> **Written problem**
All of the data needs to be repeated exactly.

============================================================

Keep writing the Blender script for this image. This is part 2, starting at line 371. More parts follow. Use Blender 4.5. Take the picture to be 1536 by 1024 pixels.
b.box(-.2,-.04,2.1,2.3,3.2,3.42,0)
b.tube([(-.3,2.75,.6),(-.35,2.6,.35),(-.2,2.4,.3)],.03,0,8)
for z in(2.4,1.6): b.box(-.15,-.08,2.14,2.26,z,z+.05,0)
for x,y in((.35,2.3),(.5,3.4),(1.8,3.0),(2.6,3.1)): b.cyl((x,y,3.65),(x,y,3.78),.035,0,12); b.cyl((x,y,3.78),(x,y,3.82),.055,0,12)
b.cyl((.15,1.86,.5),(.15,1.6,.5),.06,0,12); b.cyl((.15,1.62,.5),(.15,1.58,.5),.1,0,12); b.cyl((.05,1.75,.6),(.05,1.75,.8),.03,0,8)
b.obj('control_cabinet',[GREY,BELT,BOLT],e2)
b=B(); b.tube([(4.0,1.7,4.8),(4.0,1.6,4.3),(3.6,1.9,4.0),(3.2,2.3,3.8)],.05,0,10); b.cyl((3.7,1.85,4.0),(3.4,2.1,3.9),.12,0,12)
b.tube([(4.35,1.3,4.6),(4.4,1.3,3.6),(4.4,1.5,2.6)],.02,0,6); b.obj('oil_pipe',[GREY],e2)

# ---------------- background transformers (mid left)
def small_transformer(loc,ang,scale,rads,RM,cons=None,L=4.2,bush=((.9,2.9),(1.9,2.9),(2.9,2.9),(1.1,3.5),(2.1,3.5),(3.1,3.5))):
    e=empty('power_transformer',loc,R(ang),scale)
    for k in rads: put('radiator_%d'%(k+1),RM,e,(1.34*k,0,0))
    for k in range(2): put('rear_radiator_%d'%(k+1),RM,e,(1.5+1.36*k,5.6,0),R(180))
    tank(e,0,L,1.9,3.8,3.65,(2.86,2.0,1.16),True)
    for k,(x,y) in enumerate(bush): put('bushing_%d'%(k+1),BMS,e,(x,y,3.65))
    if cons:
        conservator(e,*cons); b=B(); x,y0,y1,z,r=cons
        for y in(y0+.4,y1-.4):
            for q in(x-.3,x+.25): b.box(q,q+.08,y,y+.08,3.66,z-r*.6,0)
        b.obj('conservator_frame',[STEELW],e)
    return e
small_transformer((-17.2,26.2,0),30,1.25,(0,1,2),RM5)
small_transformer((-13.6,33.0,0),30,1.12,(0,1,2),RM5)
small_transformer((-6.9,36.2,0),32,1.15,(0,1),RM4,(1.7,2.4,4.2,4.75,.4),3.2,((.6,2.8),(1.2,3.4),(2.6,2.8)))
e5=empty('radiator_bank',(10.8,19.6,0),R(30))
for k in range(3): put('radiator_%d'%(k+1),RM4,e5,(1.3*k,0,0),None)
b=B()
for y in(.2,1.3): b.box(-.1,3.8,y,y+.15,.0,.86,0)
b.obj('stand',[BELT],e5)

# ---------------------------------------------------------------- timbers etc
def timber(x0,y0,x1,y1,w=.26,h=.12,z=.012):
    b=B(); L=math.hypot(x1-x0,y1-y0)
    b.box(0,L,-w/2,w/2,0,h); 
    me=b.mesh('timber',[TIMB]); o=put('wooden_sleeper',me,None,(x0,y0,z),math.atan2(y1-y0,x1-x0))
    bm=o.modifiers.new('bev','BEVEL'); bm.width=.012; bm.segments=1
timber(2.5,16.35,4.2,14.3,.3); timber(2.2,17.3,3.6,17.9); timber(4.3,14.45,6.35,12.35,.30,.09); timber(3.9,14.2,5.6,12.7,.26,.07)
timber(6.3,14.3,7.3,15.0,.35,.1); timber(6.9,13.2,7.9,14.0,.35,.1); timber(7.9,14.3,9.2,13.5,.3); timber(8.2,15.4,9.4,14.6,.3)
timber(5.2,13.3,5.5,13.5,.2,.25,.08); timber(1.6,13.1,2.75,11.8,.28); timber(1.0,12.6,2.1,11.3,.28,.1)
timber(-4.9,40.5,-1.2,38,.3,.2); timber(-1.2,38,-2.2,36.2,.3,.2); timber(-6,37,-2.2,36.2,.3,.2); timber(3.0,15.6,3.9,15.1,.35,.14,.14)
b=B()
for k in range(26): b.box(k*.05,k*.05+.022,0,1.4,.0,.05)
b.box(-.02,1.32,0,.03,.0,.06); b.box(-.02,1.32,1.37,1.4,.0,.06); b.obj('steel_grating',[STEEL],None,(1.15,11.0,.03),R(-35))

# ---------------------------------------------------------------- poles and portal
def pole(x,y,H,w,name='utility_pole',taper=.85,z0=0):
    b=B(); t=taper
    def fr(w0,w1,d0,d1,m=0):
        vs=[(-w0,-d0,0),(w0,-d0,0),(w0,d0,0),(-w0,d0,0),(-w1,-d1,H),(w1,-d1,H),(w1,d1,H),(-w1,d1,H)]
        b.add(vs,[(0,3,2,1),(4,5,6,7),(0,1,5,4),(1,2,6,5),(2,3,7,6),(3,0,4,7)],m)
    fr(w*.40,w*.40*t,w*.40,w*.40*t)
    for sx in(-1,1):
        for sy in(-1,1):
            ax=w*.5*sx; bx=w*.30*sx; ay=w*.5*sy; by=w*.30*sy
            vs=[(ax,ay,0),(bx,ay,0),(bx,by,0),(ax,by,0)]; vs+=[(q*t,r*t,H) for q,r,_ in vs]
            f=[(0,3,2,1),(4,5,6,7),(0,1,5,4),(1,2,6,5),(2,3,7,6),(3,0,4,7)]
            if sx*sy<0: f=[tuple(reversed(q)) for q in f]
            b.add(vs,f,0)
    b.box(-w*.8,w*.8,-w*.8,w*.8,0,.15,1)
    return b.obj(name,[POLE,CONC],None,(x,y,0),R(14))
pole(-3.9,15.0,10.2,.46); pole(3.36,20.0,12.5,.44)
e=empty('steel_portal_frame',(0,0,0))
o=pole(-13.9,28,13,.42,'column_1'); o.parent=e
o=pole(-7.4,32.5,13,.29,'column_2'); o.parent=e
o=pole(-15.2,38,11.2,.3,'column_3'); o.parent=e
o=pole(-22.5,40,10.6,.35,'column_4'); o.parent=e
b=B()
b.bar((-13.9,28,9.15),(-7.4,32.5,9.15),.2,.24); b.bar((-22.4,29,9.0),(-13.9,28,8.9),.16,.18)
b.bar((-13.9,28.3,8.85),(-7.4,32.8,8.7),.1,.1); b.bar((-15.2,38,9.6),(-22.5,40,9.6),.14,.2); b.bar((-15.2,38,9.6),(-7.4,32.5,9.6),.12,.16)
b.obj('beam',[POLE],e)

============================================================

> **Result for this task**
Keep writing the Blender script for this image. This is part 2, starting at line 371. More parts follow. Use Blender 4.5. Take the picture to be 1536 by 1024 pixels.
b.box(-.2,-.04,2.1,2.3,3.2,3.42,0)
b.tube([(-.3,2.75,.6),(-.35,2.6,.35),(-.2,2.4,.3)],.03,0,8)
for z in(2.4,1.6): b.box(-.15,-.08,2.14,2.26,z,z+.05,0)
for x,y in((.35,2.3),(.5,3.4),(1.8,3.0),(2.6,3.1)): b.cyl((x,y,3.65),(x,y,3.78),.035,0,12); b.cyl((x,y,3.78),(x,y,3.82),.055,0,12)
b.cyl((.15,1.86,.5),(.15,1.6,.5),.06,0,12); b.cyl((.15,1.62,.5),(.15,1.58,.5),.1,0,12); b.cyl((.05,1.75,.6),(.05,1.75,.8),.03,0,8)
b.obj('control_cabinet',[GREY,BELT,BOLT],e2)
b=B(); b.tube([(4.0,1.7,4.8),(4.0,1.6,4.3),(3.6,1.9,4.0),(3.2,2.3,3.8)],.05,0,10); b.cyl((3.7,1.85,4.0),(3.4,2.1,3.9),.12,0,12)
b.tube([(4.35,1.3,4.6),(4.4,1.3,3.6),(4.4,1.5,2.6)],.02,0,6); b.obj('oil_pipe',[GREY],e2)

# ---------------- background transformers (mid left)
def small_transformer(loc,ang,scale,rads,RM,cons=None,L=4.2,bush=((.9,2.9),(1.9,2.9),(2.9,2.9),(1.1,3.5),(2.1,3.5),(3.1,3.5))):
    e=empty('power_transformer',loc,R(ang),scale)
    for k in rads: put('radiator_%d'%(k+1),RM,e,(1.34*k,0,0))
    for k in range(2): put('rear_radiator_%d'%(k+1),RM,e,(1.5+1.36*k,5.6,0),R(180))
    tank(e,0,L,1.9,3.8,3.65,(2.86,2.0,1.16),True)
    for k,(x,y) in enumerate(bush): put('bushing_%d'%(k+1),BMS,e,(x,y,3.65))
    if cons:
        conservator(e,*cons); b=B(); x,y0,y1,z,r=cons
        for y in(y0+.4,y1-.4):
            for q in(x-.3,x+.25): b.box(q,q+.08,y,y+.08,3.66,z-r*.6,0)
        b.obj('conservator_frame',[STEELW],e)
    return e
small_transformer((-17.2,26.2,0),30,1.25,(0,1,2),RM5)
small_transformer((-13.6,33.0,0),30,1.12,(0,1,2),RM5)
small_transformer((-6.9,36.2,0),32,1.15,(0,1),RM4,(1.7,2.4,4.2,4.75,.4),3.2,((.6,2.8),(1.2,3.4),(2.6,2.8)))
e5=empty('radiator_bank',(10.8,19.6,0),R(30))
for k in range(3): put('radiator_%d'%(k+1),RM4,e5,(1.3*k,0,0),None)
b=B()
for y in(.2,1.3): b.box(-.1,3.8,y,y+.15,.0,.86,0)
b.obj('stand',[BELT],e5)

# ---------------------------------------------------------------- timbers etc
def timber(x0,y0,x1,y1,w=.26,h=.12,z=.012):
    b=B(); L=math.hypot(x1-x0,y1-y0)
    b.box(0,L,-w/2,w/2,0,h); 
    me=b.mesh('timber',[TIMB]); o=put('wooden_sleeper',me,None,(x0,y0,z),math.atan2(y1-y0,x1-x0))
    bm=o.modifiers.new('bev','BEVEL'); bm.width=.012; bm.segments=1
timber(2.5,16.35,4.2,14.3,.3); timber(2.2,17.3,3.6,17.9); timber(4.3,14.45,6.35,12.35,.30,.09); timber(3.9,14.2,5.6,12.7,.26,.07)
timber(6.3,14.3,7.3,15.0,.35,.1); timber(6.9,13.2,7.9,14.0,.35,.1); timber(7.9,14.3,9.2,13.5,.3); timber(8.2,15.4,9.4,14.6,.3)
timber(5.2,13.3,5.5,13.5,.2,.25,.08); timber(1.6,13.1,2.75,11.8,.28); timber(1.0,12.6,2.1,11.3,.28,.1)
timber(-4.9,40.5,-1.2,38,.3,.2); timber(-1.2,38,-2.2,36.2,.3,.2); timber(-6,37,-2.2,36.2,.3,.2); timber(3.0,15.6,3.9,15.1,.35,.14,.14)
b=B()
for k in range(26): b.box(k*.05,k*.05+.022,0,1.4,.0,.05)
b.box(-.02,1.32,0,.03,.0,.06); b.box(-.02,1.32,1.37,1.4,.0,.06); b.obj('steel_grating',[STEEL],None,(1.15,11.0,.03),R(-35))

# ---------------------------------------------------------------- poles and portal
def pole(x,y,H,w,name='utility_pole',taper=.85,z0=0):
    b=B(); t=taper
    def fr(w0,w1,d0,d1,m=0):
        vs=[(-w0,-d0,0),(w0,-d0,0),(w0,d0,0),(-w0,d0,0),(-w1,-d1,H),(w1,-d1,H),(w1,d1,H),(-w1,d1,H)]
        b.add(vs,[(0,3,2,1),(4,5,6,7),(0,1,5,4),(1,2,6,5),(2,3,7,6),(3,0,4,7)],m)
    fr(w*.40,w*.40*t,w*.40,w*.40*t)
    for sx in(-1,1):
        for sy in(-1,1):
            ax=w*.5*sx; bx=w*.30*sx; ay=w*.5*sy; by=w*.30*sy
            vs=[(ax,ay,0),(bx,ay,0),(bx,by,0),(ax,by,0)]; vs+=[(q*t,r*t,H) for q,r,_ in vs]
            f=[(0,3,2,1),(4,5,6,7),(0,1,5,4),(1,2,6,5),(2,3,7,6),(3,0,4,7)]
            if sx*sy<0: f=[tuple(reversed(q)) for q in f]
            b.add(vs,f,0)
    b.box(-w*.8,w*.8,-w*.8,w*.8,0,.15,1)
    return b.obj(name,[POLE,CONC],None,(x,y,0),R(14))
pole(-3.9,15.0,10.2,.46); pole(3.36,20.0,12.5,.44)
e=empty('steel_portal_frame',(0,0,0))
o=pole(-13.9,28,13,.42,'column_1'); o.parent=e
o=pole(-7.4,32.5,13,.29,'column_2'); o.parent=e
o=pole(-15.2,38,11.2,.3,'column_3'); o.parent=e
o=pole(-22.5,40,10.6,.35,'column_4'); o.parent=e
b=B()
b.bar((-13.9,28,9.15),(-7.4,32.5,9.15),.2,.24); b.bar((-22.4,29,9.0),(-13.9,28,8.9),.16,.18)
b.bar((-13.9,28.3,8.85),(-7.4,32.8,8.7),.1,.1); b.bar((-15.2,38,9.6),(-22.5,40,9.6),.14,.2); b.bar((-15.2,38,9.6),(-7.4,32.5,9.6),.12,.16)
b.obj('beam',[POLE],e)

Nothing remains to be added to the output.